Qualcosa deve cambiare e presto perché altrimenti il rischio di degenerazioni è altissimo. È una sfida che coinvolge in primis l’ambito calcistico, ovvero federazione e club. E, naturalmente, anche le autorità politiche.

Quando si parla del rapporto fra sport, politica e violenza dentro e fuori gli stadi a tutti viene in mente il cosiddetto “modello inglese” nato dopo la tragedia dell’Heysel del 1985, quando per assistere alla tristissima partita Juventus-Liverpool, perirono 39 persone schiacciate da una calca provocata da cariche assassine di tifosi inglesi. Avviato negli ultimi anni ’80 da Margaret Thatcher, la Lady di ferro conservatrice inglese, il “modello inglese” fu proseguito dai successivi Governi, anche laburisti. Inizialmente prevedeva quasi esclusivamente misure altamente repressive poi completate da misure strutturali di ammodernamento degli stadi, istituite anche in seguito al successivo disastro di Hillsborough a Sheffield in cui nel 1989 perirono, soffocati, ben 96 tifosi accalcati in maniera disumana in un settore dello stadio.

Da allora posti seduti per tutti gli spettatori, carta d’identità obbligatoria per accedere agli stadi, schedatura dei tifosi violenti, obbligo di firma in commissariato per gli hooligans diffidati, giro di vite nella vendita di alcolici e numero verde per segnalare persone sospette di tifo violento sono diventate la regola in Inghilterra.

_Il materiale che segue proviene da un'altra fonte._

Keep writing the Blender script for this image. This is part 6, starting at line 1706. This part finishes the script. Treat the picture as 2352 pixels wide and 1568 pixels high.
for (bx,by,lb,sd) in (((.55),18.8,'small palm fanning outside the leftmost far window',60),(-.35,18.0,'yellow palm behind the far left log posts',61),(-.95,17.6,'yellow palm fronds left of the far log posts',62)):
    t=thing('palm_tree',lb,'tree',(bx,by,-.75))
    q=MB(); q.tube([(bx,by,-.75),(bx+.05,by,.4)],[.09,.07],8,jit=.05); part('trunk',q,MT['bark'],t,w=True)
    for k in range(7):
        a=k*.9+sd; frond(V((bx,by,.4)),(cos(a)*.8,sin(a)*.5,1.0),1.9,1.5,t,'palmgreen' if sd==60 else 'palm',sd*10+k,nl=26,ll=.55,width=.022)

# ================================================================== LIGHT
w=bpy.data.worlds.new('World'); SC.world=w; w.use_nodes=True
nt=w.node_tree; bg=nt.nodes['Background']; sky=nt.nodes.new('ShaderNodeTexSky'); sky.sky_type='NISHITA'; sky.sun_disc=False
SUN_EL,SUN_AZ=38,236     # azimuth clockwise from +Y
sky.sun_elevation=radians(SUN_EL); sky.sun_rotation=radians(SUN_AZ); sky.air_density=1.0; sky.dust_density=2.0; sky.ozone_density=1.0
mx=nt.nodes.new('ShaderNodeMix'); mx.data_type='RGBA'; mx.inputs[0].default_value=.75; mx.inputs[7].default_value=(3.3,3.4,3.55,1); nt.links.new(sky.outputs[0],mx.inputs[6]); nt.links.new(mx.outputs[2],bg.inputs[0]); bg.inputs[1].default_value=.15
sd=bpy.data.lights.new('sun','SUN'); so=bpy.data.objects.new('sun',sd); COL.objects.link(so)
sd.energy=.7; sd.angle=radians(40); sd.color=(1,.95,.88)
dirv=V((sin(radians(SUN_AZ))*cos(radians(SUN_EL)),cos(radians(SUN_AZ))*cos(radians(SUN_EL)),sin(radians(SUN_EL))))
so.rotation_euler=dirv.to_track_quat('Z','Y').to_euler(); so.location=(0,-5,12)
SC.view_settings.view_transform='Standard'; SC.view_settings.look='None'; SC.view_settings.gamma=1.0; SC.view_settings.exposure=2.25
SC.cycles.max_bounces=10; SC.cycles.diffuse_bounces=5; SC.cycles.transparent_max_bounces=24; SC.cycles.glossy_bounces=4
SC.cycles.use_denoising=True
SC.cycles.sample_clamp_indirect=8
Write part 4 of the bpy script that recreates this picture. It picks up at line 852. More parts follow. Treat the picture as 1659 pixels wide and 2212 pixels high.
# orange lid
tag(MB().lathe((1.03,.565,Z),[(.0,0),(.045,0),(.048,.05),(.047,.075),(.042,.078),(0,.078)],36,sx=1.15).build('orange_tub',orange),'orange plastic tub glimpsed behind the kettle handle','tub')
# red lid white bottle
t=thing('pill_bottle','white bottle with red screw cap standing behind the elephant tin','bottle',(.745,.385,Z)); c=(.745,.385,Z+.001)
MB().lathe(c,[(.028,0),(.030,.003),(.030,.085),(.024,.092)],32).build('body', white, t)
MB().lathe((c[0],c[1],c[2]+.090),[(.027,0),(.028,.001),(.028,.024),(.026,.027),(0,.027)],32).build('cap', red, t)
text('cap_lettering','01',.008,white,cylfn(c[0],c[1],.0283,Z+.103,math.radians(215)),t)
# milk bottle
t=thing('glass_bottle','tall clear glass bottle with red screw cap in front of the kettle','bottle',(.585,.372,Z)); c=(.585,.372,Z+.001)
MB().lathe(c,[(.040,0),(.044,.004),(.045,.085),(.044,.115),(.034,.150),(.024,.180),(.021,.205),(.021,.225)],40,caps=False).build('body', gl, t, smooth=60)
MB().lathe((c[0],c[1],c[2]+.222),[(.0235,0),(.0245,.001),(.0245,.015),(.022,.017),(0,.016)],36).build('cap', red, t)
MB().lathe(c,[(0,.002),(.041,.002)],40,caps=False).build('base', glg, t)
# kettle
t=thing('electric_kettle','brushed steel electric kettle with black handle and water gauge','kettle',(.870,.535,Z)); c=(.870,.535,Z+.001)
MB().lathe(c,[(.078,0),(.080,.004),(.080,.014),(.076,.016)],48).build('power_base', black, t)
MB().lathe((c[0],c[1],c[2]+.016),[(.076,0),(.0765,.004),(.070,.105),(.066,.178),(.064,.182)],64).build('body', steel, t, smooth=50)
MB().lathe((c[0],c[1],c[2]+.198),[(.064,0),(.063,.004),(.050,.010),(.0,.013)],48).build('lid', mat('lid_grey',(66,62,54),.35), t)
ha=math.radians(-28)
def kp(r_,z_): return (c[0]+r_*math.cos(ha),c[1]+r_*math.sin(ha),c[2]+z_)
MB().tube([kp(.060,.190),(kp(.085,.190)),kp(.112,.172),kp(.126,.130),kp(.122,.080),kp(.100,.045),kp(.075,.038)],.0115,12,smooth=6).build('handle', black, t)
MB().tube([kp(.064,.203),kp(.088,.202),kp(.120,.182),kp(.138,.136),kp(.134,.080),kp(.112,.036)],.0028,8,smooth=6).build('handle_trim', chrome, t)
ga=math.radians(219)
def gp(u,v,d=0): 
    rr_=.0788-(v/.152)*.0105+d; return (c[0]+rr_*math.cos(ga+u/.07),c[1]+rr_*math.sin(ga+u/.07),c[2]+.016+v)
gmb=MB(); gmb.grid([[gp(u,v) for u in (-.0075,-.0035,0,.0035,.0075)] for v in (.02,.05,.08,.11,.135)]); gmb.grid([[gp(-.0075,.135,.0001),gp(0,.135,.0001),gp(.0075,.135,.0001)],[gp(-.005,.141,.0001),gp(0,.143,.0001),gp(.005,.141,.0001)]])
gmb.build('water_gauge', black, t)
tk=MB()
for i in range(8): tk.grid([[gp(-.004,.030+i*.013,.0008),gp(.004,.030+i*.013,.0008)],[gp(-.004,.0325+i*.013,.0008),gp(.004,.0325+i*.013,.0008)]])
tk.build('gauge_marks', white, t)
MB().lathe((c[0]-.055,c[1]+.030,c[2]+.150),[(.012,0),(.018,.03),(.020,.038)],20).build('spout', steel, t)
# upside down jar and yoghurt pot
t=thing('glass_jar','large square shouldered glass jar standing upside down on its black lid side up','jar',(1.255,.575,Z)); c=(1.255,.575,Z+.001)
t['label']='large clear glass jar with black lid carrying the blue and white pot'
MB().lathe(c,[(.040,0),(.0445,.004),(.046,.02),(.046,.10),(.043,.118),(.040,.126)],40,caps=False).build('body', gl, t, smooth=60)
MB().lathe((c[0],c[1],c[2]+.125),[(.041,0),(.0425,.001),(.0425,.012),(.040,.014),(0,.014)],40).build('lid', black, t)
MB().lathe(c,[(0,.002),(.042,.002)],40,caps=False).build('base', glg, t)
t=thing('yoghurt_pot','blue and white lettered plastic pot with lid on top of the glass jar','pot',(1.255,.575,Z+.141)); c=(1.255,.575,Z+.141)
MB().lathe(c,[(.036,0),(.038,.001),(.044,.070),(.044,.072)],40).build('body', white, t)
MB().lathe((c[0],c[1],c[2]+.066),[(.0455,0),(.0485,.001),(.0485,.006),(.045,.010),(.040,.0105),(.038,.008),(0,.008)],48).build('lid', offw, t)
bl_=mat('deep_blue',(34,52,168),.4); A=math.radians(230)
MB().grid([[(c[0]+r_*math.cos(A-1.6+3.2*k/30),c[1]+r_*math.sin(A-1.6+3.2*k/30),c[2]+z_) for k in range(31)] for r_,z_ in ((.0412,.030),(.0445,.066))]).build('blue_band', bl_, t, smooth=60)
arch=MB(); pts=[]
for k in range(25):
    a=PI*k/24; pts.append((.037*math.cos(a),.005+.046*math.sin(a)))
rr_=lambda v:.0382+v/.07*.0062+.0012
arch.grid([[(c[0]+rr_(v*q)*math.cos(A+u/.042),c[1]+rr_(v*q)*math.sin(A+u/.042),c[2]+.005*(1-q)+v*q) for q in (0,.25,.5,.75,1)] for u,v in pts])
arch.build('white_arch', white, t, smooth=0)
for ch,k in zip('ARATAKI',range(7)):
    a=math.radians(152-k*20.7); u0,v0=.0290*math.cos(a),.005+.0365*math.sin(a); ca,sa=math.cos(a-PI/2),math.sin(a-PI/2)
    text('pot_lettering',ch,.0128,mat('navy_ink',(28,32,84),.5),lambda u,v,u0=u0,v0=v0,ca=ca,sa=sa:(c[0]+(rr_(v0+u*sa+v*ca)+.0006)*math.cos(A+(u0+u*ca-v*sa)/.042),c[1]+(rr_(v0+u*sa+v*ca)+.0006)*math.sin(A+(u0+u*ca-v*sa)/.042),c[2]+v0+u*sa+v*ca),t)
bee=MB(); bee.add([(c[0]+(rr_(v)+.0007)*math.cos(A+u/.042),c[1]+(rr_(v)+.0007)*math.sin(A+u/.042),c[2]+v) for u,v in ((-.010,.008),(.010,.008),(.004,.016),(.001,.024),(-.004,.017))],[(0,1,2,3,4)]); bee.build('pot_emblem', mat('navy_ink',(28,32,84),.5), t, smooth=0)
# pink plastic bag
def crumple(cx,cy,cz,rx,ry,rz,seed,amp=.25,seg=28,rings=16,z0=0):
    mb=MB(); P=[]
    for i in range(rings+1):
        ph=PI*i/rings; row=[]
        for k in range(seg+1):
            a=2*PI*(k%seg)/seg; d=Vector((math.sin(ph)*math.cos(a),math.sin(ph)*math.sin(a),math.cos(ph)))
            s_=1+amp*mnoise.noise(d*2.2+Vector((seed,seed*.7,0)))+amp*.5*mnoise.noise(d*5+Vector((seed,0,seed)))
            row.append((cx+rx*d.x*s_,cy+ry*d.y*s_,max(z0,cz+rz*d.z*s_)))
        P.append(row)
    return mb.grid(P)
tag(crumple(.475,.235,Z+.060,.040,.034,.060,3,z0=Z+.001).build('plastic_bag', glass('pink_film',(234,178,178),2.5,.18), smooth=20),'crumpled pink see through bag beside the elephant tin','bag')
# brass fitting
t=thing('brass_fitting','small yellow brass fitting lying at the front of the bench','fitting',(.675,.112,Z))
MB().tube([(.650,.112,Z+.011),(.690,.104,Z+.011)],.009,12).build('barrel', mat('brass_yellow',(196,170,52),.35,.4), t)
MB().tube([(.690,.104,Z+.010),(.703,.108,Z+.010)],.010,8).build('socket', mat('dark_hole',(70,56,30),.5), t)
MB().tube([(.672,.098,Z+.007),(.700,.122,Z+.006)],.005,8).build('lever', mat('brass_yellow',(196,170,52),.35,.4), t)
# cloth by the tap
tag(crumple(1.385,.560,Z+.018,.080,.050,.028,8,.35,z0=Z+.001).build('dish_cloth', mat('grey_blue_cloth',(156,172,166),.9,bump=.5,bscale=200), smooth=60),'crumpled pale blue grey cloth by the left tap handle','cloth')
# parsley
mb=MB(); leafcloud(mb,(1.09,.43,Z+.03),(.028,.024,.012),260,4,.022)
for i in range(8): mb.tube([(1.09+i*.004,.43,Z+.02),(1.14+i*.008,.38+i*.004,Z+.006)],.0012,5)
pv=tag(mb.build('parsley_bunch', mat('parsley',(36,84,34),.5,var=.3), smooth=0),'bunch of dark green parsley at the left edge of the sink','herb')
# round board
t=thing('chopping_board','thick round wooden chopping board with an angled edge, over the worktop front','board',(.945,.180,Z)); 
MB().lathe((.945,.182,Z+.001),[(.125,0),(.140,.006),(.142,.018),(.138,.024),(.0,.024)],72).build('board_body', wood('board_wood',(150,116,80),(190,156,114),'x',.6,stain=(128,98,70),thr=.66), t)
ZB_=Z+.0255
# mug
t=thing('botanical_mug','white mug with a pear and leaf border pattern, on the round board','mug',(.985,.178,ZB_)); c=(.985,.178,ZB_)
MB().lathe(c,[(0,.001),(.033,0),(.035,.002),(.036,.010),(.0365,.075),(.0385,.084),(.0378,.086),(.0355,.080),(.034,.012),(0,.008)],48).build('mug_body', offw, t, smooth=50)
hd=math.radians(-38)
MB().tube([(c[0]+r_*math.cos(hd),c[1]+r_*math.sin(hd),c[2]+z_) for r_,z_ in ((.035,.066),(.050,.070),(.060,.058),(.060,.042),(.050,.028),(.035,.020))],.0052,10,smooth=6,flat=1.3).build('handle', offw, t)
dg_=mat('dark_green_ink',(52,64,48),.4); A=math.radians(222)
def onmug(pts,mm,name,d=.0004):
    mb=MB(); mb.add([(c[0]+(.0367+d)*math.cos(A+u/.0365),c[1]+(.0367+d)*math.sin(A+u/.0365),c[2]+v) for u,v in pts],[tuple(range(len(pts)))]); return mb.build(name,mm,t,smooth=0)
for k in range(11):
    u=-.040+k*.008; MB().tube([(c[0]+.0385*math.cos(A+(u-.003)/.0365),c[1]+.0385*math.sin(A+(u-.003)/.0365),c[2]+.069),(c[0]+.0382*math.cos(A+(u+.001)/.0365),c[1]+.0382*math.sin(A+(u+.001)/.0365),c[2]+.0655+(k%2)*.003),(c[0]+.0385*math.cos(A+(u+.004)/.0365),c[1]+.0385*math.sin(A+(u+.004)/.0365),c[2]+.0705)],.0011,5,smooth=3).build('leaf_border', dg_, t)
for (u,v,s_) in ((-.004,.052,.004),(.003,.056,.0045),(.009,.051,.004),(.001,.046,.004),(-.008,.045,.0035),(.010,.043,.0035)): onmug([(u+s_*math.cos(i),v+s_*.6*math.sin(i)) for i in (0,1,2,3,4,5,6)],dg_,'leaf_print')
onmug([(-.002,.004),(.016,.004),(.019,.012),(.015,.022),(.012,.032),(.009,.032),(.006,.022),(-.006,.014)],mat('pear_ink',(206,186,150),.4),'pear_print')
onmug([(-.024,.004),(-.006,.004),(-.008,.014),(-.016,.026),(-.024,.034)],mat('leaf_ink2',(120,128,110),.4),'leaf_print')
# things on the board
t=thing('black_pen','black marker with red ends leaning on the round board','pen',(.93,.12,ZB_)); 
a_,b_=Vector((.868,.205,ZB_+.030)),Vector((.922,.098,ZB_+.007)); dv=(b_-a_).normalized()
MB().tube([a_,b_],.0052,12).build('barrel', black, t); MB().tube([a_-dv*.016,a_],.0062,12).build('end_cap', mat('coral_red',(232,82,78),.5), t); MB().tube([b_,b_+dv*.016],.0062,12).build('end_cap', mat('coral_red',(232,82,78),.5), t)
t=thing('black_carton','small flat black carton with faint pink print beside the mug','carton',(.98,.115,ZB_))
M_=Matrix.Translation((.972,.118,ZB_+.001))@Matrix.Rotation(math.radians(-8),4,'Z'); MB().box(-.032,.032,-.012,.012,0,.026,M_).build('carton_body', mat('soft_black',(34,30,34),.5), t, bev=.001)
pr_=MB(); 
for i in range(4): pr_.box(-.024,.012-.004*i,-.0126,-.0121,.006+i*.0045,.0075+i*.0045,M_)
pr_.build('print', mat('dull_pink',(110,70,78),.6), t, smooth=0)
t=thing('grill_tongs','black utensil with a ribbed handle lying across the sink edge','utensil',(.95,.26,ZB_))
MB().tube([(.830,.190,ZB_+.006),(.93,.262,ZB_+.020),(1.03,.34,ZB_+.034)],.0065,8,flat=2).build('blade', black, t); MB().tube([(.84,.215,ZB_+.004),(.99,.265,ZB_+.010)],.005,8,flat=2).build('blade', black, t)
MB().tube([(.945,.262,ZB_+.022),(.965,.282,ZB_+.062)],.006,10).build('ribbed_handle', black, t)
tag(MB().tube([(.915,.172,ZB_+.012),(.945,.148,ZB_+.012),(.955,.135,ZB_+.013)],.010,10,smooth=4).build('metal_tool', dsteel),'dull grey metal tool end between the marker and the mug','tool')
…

Il modello è anche controverso proprio per le misure liberticide adottate, ma un certo risultato, almeno negli stadi, l’ha ottenuto, anche se determinati problemi si sono spostati altrove (campi minori, risse nei pub, ecc.).

Poi, ultimamente, è emerso il “modello greco” con la sospensione temporanea del campionato di calcio, voluta da Tsipras in seguito ai continui disordini provocati da ultras greci, fra i più esagitati d’Europa.

Anche in Italia, c’è un forte dibattito sul tema della violenza negli stadi. Nella vicina penisola, si assiste anche a una certa politicizzazione degli ultrà più estremi. Sempre più spesso si sentono cori razzisti, rivolti addirittura, come nel caso di Varese, a singoli giocatori… della propria squadra. Che dire poi del tifo violento purtroppo in auge in diversi paesi dell’ex blocco sovietico, ma di cui si sente poco parlare?

La situazione sembra degenerare e di vere soluzioni, almeno per ora, non c’è nemmeno l’ombra. E se, almeno da noi, si puntasse su un “modello svizzero” da studiare e applicare in modo efficiente? È necessario l’impegno di tutti. In fondo la partita si gioca fra gli attori stessi (club e federazione) e le autorità politiche. Chi tirerà il calcio di inizio?